▸ YOUR OBJECTIVE: The lines to be copied run from the one containing "Build this scene" to the end of the material below; reproduce them exactly, including both ends, and nothing more.

[Extracted data entries]
>>
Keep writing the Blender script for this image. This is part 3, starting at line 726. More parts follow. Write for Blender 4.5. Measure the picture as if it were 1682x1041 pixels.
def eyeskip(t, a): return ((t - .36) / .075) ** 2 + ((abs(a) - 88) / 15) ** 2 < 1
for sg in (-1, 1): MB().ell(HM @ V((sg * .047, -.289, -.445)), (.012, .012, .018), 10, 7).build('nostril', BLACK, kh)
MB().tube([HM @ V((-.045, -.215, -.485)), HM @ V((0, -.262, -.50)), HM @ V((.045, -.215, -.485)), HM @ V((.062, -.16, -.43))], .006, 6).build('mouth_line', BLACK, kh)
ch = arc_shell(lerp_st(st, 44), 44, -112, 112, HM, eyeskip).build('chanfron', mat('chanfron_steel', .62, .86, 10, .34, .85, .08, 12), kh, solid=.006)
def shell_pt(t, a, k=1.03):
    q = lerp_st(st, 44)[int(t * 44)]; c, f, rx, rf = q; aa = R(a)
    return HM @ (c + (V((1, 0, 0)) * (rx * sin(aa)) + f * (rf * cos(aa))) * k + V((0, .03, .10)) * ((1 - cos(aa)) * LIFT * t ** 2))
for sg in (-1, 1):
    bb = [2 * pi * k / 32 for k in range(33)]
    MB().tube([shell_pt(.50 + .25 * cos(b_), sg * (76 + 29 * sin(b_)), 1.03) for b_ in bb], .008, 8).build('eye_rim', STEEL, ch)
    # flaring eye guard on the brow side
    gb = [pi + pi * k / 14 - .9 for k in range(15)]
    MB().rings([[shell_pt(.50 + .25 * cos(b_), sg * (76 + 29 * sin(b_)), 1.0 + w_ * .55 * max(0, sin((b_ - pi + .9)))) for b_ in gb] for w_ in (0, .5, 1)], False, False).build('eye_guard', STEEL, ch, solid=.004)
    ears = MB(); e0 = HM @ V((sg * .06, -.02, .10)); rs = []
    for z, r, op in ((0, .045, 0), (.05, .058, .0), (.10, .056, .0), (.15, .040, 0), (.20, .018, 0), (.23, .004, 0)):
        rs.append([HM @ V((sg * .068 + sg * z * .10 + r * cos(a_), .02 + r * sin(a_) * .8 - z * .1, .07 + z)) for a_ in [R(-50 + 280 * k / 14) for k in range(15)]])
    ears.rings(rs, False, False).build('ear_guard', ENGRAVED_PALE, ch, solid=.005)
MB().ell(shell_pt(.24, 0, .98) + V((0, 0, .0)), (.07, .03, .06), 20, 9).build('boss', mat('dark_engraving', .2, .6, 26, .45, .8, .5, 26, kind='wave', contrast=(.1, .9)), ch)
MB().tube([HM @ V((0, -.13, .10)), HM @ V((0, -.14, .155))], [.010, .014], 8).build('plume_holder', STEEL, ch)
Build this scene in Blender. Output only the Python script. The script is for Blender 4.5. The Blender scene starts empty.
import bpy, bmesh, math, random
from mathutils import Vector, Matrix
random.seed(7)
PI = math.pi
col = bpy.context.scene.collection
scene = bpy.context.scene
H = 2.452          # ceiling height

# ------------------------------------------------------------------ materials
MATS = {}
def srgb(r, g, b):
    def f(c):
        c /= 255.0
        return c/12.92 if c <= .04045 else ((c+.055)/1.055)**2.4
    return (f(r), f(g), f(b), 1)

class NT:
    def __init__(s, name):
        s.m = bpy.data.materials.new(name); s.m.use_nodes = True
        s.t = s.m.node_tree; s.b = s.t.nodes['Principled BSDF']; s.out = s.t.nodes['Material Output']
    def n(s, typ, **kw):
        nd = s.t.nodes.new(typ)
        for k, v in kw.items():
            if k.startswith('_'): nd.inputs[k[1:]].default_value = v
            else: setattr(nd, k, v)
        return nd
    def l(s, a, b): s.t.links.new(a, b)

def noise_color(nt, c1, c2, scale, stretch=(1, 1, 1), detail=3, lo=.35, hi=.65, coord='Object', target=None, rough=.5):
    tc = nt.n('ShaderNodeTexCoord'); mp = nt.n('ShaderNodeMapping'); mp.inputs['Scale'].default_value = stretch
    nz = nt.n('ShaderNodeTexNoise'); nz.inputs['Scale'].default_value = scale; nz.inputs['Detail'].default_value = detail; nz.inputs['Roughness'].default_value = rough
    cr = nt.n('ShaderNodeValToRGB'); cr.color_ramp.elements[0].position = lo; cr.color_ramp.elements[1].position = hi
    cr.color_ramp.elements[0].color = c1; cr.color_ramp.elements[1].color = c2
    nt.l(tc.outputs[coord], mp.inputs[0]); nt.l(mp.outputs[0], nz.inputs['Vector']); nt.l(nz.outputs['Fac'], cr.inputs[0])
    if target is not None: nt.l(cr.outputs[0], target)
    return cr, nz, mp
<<
▸ SOLUTION FOR THIS EXERCISE:
Build this scene in Blender. Output only the Python script. The script is for Blender 4.5. The Blender scene starts empty.
import bpy, bmesh, math, random
from mathutils import Vector, Matrix
random.seed(7)
PI = math.pi
col = bpy.context.scene.collection
scene = bpy.context.scene
H = 2.452          # ceiling height

# ------------------------------------------------------------------ materials
MATS = {}
def srgb(r, g, b):
    def f(c):
        c /= 255.0
        return c/12.92 if c <= .04045 else ((c+.055)/1.055)**2.4
    return (f(r), f(g), f(b), 1)

class NT:
    def __init__(s, name):
        s.m = bpy.data.materials.new(name); s.m.use_nodes = True
        s.t = s.m.node_tree; s.b = s.t.nodes['Principled BSDF']; s.out = s.t.nodes['Material Output']
    def n(s, typ, **kw):
        nd = s.t.nodes.new(typ)
        for k, v in kw.items():
            if k.startswith('_'): nd.inputs[k[1:]].default_value = v
            else: setattr(nd, k, v)
        return nd
    def l(s, a, b): s.t.links.new(a, b)

def noise_color(nt, c1, c2, scale, stretch=(1, 1, 1), detail=3, lo=.35, hi=.65, coord='Object', target=None, rough=.5):
    tc = nt.n('ShaderNodeTexCoord'); mp = nt.n('ShaderNodeMapping'); mp.inputs['Scale'].default_value = stretch
    nz = nt.n('ShaderNodeTexNoise'); nz.inputs['Scale'].default_value = scale; nz.inputs['Detail'].default_value = detail; nz.inputs['Roughness'].default_value = rough
    cr = nt.n('ShaderNodeValToRGB'); cr.color_ramp.elements[0].position = lo; cr.color_ramp.elements[1].position = hi
    cr.color_ramp.elements[0].color = c1; cr.color_ramp.elements[1].color = c2
    nt.l(tc.outputs[coord], mp.inputs[0]); nt.l(mp.outputs[0], nz.inputs['Vector']); nt.l(nz.outputs['Fac'], cr.inputs[0])
    if target is not None: nt.l(cr.outputs[0], target)
    return cr, nz, mp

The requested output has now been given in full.